[What you will do]: Below are the records. List every line holding the word "from".

[Material]:
====

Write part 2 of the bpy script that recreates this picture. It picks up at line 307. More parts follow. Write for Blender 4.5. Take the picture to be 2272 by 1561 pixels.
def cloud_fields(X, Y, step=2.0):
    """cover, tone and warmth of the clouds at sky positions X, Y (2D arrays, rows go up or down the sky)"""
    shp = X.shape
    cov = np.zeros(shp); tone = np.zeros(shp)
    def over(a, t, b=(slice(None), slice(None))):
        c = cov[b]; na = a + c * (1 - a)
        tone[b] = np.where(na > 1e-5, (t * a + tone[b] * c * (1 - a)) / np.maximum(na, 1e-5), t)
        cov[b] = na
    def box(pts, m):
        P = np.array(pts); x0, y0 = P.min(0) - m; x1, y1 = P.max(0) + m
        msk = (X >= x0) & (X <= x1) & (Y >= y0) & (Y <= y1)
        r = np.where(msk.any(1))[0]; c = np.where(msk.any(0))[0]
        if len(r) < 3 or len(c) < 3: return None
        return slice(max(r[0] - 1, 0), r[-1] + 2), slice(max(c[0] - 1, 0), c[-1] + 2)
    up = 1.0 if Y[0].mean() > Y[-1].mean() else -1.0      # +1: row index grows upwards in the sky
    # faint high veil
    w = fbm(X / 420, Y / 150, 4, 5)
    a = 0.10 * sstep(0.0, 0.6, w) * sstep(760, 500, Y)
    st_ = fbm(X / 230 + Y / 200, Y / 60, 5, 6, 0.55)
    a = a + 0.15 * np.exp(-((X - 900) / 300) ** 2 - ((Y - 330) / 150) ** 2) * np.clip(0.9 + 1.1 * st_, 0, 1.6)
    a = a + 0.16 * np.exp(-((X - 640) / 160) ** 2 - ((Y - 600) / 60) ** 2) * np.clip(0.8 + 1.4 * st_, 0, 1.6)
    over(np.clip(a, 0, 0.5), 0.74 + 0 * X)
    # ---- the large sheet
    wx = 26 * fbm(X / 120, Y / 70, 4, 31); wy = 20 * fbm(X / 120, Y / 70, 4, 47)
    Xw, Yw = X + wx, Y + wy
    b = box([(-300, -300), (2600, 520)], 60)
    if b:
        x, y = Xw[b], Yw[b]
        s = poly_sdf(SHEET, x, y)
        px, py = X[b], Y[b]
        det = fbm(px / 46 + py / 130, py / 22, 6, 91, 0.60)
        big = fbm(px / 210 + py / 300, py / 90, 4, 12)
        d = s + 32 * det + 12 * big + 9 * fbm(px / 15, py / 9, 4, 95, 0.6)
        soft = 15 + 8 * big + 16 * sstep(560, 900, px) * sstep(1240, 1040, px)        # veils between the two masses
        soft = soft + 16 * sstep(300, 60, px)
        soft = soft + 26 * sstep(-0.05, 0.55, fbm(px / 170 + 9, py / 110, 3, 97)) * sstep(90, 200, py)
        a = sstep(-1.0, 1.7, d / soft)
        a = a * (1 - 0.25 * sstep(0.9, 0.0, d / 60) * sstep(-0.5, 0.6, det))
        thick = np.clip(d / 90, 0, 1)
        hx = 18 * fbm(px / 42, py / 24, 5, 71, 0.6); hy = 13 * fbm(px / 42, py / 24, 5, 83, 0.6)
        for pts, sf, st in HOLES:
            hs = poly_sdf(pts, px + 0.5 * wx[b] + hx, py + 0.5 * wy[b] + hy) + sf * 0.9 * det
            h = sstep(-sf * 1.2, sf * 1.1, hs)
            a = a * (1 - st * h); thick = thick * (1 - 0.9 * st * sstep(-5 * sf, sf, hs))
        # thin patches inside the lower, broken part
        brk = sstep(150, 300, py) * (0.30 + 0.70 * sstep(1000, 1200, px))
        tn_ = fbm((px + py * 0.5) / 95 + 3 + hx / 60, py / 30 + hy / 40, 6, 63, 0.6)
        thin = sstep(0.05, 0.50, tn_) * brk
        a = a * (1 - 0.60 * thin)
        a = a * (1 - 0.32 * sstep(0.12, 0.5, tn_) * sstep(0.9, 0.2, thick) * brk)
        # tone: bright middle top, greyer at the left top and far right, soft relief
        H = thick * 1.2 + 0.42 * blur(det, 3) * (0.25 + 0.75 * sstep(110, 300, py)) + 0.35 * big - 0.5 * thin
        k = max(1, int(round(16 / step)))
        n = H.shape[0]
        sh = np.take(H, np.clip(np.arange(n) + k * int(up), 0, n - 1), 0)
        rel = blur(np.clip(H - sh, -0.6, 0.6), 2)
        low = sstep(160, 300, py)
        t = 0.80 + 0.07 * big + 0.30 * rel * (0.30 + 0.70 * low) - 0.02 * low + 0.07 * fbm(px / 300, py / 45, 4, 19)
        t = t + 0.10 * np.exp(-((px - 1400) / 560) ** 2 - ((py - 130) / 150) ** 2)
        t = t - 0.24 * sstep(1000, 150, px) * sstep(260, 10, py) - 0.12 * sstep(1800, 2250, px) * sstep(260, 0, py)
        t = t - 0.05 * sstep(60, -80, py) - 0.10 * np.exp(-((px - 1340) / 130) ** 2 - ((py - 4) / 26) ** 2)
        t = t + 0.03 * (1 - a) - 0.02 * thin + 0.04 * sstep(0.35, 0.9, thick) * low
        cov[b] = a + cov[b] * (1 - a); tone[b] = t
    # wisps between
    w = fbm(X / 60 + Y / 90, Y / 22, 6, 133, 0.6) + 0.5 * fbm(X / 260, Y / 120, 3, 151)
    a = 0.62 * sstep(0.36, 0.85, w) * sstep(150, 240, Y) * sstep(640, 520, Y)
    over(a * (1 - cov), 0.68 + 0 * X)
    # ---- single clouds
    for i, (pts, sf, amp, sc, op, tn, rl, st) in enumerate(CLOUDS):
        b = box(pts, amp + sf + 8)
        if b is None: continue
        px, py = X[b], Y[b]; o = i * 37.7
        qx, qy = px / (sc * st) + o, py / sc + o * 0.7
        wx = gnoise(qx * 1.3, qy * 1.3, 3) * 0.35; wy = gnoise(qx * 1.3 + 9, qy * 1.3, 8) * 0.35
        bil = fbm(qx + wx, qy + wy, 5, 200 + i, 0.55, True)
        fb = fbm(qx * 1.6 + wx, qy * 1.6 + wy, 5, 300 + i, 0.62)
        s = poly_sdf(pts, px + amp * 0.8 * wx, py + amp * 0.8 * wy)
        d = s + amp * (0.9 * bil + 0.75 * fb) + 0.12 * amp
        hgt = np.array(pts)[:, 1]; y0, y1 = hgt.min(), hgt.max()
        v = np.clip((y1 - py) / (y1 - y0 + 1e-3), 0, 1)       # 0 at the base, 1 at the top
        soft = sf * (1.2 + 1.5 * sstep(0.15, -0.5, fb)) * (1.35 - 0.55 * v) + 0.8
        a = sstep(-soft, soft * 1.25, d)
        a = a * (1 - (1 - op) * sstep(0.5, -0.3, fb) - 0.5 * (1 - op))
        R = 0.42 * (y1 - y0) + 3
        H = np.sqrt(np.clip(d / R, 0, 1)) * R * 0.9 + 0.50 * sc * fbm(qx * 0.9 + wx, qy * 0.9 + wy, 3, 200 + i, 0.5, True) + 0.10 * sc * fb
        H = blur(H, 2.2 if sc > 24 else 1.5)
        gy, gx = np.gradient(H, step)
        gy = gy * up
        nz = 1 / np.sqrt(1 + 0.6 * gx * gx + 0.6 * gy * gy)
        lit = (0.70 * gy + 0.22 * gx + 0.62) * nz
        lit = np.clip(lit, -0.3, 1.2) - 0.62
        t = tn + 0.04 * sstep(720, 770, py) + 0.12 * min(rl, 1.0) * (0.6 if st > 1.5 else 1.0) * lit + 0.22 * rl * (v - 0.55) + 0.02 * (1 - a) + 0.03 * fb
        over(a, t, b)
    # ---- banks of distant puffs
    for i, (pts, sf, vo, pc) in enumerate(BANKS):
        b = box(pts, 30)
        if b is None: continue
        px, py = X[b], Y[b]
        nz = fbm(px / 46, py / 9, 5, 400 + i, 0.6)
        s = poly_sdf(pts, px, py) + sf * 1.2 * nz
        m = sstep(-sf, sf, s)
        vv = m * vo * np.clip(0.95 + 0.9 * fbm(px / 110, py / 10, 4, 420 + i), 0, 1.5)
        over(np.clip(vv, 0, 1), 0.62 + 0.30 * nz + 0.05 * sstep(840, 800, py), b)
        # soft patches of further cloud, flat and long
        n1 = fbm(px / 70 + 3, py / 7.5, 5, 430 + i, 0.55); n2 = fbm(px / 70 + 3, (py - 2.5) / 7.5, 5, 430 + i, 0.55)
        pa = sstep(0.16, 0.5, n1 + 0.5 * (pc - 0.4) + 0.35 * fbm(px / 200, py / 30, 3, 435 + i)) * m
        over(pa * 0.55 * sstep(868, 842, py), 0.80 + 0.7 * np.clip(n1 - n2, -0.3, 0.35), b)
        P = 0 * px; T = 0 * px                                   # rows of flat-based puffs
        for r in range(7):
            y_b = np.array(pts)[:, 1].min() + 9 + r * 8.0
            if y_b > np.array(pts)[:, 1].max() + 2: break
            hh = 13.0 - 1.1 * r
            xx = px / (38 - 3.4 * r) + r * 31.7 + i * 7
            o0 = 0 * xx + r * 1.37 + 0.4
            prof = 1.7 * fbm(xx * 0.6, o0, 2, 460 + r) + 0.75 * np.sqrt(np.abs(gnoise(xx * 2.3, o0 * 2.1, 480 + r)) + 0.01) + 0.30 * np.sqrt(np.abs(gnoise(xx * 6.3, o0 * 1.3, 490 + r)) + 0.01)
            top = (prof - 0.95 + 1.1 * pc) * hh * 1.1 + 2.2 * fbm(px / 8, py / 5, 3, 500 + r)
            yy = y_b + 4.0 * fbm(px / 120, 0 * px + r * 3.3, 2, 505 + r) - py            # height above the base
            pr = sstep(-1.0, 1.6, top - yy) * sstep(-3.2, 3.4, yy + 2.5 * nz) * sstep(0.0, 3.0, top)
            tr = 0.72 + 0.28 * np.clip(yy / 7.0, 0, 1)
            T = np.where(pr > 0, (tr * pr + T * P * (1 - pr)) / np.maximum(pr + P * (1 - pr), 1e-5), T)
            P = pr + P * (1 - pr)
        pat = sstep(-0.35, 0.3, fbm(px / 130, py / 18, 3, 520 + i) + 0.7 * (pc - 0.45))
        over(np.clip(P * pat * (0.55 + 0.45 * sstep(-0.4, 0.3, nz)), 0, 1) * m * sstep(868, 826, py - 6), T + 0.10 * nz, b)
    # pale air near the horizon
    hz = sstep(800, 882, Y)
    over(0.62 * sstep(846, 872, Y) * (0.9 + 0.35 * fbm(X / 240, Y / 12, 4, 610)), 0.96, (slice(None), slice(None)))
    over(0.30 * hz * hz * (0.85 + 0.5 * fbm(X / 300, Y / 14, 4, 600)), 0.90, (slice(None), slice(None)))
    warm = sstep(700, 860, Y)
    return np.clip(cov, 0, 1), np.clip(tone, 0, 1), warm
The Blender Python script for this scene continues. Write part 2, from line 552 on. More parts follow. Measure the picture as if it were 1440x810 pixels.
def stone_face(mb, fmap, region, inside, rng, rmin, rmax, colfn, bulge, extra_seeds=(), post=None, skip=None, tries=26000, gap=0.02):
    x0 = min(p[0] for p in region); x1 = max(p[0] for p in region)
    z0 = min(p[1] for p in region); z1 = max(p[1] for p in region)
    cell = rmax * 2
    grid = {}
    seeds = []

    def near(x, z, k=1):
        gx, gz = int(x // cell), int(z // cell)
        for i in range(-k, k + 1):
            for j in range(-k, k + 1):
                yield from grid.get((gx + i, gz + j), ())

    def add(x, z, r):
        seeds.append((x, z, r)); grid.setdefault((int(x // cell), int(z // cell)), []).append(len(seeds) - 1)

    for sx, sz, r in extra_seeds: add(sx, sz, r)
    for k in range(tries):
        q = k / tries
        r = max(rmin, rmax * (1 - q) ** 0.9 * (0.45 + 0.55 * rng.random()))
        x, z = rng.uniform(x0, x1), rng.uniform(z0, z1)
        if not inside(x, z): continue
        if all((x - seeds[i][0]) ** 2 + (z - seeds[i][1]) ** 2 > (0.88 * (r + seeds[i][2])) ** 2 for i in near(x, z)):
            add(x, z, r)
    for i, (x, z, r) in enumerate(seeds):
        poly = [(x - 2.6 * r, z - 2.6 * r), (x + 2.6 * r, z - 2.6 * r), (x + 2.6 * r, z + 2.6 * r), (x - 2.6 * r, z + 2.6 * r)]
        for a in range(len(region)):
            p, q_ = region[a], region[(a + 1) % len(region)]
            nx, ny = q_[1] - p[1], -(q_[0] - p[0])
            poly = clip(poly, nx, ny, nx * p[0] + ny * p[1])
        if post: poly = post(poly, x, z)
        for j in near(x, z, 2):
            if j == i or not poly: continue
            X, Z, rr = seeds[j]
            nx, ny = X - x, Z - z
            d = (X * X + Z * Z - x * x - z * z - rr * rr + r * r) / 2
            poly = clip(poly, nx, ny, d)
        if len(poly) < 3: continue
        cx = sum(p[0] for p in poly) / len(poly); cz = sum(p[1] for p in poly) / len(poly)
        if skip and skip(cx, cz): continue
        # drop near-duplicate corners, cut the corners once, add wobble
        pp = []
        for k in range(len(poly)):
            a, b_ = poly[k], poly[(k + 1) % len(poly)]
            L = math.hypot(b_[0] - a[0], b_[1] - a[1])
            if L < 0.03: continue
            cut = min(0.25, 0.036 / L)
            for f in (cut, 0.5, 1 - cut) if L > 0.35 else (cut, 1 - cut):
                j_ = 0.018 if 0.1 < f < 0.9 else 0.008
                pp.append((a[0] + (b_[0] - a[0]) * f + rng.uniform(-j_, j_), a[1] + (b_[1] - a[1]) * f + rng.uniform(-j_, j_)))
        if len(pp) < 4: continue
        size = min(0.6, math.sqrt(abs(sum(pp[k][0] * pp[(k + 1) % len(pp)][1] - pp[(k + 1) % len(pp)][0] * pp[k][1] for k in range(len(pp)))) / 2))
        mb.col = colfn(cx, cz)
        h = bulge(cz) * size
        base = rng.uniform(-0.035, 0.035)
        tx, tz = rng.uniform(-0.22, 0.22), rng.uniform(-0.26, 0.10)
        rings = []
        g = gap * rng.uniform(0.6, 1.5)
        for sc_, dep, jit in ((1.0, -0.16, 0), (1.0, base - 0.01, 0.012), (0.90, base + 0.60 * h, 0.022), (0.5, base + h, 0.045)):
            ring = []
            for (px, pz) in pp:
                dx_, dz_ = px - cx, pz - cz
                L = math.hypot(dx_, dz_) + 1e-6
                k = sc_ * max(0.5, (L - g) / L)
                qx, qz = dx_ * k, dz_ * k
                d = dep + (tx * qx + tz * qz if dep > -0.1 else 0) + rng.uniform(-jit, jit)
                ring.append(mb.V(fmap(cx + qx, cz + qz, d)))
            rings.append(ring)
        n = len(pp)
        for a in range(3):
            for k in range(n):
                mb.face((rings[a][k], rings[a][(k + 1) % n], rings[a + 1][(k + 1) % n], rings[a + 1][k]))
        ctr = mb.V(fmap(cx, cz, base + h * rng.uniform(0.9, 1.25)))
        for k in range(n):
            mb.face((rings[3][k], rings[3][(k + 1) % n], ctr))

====

[Output for this task]:
The Blender Python script for this scene continues. Write part 2, from line 552 on. More parts follow. Measure the picture as if it were 1440x810 pixels.
                yield from grid.get((gx + i, gz + j), ())